Start of SOURCE DATA

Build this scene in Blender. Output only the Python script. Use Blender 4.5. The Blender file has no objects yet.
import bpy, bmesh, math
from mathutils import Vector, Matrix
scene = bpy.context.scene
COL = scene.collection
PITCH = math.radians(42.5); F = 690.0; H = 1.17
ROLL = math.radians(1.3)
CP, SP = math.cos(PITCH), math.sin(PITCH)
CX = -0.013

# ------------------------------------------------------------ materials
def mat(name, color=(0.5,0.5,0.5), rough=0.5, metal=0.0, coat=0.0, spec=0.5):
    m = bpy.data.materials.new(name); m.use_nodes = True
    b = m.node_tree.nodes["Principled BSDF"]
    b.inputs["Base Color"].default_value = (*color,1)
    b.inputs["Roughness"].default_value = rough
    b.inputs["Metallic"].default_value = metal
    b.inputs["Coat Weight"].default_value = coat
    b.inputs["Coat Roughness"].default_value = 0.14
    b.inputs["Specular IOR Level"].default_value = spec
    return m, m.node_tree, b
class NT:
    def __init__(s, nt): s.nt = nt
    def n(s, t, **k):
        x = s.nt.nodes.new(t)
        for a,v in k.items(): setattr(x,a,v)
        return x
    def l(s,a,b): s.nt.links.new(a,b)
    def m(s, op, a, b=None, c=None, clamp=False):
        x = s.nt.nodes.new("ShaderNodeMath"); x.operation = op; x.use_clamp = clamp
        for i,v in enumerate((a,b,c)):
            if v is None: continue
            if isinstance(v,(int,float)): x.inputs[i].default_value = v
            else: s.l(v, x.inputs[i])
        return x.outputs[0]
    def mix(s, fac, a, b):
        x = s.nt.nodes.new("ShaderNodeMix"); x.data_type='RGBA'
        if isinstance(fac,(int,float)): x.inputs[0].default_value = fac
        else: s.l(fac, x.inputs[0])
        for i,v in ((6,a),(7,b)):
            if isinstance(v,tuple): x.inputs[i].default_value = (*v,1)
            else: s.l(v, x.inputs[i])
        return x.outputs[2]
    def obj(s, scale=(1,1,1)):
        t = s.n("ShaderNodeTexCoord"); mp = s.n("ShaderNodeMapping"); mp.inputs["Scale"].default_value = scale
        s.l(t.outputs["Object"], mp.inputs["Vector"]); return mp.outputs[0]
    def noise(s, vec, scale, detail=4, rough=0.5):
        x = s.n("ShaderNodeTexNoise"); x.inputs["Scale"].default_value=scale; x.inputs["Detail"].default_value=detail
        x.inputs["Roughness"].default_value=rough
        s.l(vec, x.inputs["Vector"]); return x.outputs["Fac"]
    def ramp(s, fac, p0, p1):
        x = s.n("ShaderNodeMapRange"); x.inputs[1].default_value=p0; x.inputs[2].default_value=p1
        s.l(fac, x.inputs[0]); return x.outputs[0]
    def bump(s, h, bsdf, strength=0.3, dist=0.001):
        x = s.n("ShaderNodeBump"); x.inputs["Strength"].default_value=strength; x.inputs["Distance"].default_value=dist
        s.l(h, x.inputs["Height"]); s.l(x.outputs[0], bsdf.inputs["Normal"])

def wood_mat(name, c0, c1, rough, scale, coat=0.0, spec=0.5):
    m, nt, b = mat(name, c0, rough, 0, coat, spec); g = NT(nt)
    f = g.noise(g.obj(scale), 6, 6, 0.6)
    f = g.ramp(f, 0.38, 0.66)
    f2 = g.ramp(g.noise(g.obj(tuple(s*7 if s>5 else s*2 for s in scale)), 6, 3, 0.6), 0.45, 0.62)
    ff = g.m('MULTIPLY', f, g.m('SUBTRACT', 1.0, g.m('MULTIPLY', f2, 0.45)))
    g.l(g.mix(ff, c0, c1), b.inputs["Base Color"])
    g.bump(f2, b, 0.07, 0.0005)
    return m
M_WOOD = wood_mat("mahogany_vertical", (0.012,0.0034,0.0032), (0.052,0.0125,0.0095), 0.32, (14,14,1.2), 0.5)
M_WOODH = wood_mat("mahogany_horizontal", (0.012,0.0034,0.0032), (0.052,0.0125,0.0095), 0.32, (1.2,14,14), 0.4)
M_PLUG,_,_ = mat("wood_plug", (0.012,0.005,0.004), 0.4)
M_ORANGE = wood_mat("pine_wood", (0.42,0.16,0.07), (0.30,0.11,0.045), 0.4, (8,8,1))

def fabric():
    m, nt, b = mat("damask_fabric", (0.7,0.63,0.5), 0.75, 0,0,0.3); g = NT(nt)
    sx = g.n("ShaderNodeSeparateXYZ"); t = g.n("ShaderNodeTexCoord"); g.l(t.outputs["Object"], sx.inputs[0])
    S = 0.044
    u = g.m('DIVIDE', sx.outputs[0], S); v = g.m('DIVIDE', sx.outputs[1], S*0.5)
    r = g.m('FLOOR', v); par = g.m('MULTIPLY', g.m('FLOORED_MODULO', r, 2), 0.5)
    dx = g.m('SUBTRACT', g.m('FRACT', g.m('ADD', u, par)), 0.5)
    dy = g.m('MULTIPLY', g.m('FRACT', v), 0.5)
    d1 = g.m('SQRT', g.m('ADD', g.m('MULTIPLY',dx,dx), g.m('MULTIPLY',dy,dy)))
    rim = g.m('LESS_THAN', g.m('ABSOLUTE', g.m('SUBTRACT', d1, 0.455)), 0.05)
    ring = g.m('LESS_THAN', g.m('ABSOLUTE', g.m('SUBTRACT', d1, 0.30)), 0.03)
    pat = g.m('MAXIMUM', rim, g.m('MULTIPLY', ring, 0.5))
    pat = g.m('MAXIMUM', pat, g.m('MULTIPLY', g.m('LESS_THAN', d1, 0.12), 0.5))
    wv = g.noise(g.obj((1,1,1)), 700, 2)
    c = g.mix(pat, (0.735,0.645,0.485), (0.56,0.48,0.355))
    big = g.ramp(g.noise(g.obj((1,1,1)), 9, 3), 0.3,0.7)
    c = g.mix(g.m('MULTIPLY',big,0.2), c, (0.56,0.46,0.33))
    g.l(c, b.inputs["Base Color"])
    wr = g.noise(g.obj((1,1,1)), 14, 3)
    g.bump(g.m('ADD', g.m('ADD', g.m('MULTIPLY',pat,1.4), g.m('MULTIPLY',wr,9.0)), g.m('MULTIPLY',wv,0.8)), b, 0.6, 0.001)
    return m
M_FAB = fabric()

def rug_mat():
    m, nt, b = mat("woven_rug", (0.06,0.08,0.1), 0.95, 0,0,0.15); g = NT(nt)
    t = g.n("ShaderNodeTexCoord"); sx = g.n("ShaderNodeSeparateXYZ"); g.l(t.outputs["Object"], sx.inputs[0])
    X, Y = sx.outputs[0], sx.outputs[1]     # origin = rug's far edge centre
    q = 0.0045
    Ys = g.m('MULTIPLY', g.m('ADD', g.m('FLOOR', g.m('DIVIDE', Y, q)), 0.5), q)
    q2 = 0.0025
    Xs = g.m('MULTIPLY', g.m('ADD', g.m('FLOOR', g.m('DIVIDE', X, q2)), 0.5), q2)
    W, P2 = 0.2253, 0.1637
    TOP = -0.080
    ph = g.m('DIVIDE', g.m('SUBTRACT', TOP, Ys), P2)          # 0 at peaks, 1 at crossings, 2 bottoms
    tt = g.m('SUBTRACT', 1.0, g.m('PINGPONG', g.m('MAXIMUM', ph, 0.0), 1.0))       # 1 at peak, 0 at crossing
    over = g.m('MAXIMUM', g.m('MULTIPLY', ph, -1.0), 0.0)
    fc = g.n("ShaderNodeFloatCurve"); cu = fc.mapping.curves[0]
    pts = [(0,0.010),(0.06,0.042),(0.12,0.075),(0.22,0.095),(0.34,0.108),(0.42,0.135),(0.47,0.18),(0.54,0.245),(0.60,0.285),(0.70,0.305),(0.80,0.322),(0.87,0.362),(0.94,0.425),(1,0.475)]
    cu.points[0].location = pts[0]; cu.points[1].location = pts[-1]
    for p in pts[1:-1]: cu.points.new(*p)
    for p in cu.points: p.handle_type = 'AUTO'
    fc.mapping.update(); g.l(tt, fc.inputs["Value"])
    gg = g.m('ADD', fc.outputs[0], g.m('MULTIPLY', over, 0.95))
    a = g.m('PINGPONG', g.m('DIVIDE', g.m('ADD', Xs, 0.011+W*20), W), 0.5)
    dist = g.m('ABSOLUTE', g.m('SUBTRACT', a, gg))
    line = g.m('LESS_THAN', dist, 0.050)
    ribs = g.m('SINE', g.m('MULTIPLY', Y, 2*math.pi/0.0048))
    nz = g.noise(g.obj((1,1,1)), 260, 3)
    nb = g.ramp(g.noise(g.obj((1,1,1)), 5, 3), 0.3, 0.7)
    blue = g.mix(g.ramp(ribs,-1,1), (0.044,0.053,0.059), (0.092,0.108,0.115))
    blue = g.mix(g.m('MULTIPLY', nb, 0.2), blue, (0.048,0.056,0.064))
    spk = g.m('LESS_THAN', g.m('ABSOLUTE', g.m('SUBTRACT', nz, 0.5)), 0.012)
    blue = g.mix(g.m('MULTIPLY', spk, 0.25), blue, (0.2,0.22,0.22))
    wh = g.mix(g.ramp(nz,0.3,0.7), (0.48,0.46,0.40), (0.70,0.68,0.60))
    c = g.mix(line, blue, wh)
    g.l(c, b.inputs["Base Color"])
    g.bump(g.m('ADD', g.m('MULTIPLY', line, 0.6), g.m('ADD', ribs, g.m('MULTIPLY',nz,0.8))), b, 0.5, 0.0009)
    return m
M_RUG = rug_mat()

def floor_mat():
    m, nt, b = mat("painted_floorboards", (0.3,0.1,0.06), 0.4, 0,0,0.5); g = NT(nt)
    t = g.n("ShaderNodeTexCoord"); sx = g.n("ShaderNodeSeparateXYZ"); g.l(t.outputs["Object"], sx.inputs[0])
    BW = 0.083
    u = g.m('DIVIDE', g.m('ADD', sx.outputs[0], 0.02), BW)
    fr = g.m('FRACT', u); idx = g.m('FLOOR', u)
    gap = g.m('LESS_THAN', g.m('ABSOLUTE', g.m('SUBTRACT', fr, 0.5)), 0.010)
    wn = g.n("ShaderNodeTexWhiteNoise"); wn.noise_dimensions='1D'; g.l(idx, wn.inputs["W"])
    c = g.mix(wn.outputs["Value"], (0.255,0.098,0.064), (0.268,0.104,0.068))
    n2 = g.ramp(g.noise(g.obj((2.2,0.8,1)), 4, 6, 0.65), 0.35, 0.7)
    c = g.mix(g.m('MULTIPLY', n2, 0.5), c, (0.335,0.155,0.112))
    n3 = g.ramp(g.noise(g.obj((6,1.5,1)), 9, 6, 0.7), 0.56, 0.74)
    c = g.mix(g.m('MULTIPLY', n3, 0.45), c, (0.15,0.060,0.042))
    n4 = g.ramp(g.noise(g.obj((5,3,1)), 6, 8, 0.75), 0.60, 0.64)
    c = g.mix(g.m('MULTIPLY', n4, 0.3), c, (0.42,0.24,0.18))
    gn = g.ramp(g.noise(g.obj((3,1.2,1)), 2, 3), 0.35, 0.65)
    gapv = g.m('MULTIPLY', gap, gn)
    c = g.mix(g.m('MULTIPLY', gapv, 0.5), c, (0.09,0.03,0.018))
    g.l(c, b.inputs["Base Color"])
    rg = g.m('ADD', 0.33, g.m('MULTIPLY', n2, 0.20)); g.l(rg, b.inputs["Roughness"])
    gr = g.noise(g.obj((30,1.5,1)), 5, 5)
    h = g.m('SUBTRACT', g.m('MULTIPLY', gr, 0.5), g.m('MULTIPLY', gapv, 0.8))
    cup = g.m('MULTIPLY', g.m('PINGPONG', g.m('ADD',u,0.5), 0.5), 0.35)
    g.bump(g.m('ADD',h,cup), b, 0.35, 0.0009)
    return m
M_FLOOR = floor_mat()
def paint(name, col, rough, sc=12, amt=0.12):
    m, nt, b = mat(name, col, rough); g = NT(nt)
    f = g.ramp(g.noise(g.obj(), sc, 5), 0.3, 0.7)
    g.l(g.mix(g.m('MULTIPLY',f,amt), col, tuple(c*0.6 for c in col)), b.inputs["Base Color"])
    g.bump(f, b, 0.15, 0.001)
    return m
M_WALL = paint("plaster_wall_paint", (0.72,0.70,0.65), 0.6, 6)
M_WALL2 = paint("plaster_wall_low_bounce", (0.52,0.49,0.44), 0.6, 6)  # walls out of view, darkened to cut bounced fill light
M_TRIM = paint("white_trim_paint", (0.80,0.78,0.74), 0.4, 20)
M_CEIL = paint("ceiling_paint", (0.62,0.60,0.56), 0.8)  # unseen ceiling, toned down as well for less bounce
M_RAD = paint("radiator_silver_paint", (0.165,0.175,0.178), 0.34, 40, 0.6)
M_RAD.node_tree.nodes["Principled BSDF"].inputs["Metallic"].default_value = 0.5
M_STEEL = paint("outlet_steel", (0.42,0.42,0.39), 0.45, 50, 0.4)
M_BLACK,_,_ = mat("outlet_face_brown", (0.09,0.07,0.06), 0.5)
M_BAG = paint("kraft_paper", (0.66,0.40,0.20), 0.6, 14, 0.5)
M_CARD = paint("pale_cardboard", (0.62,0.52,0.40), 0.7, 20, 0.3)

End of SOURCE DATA

Please write out the material word for word from its first line through the line holding "CX = -0.013", including both, and no line past it.

- **OUTPUT FOR THIS EXERCISE**
Build this scene in Blender. Output only the Python script. Use Blender 4.5. The Blender file has no objects yet.
import bpy, bmesh, math
from mathutils import Vector, Matrix
scene = bpy.context.scene
COL = scene.collection
PITCH = math.radians(42.5); F = 690.0; H = 1.17
ROLL = math.radians(1.3)
CP, SP = math.cos(PITCH), math.sin(PITCH)
CX = -0.013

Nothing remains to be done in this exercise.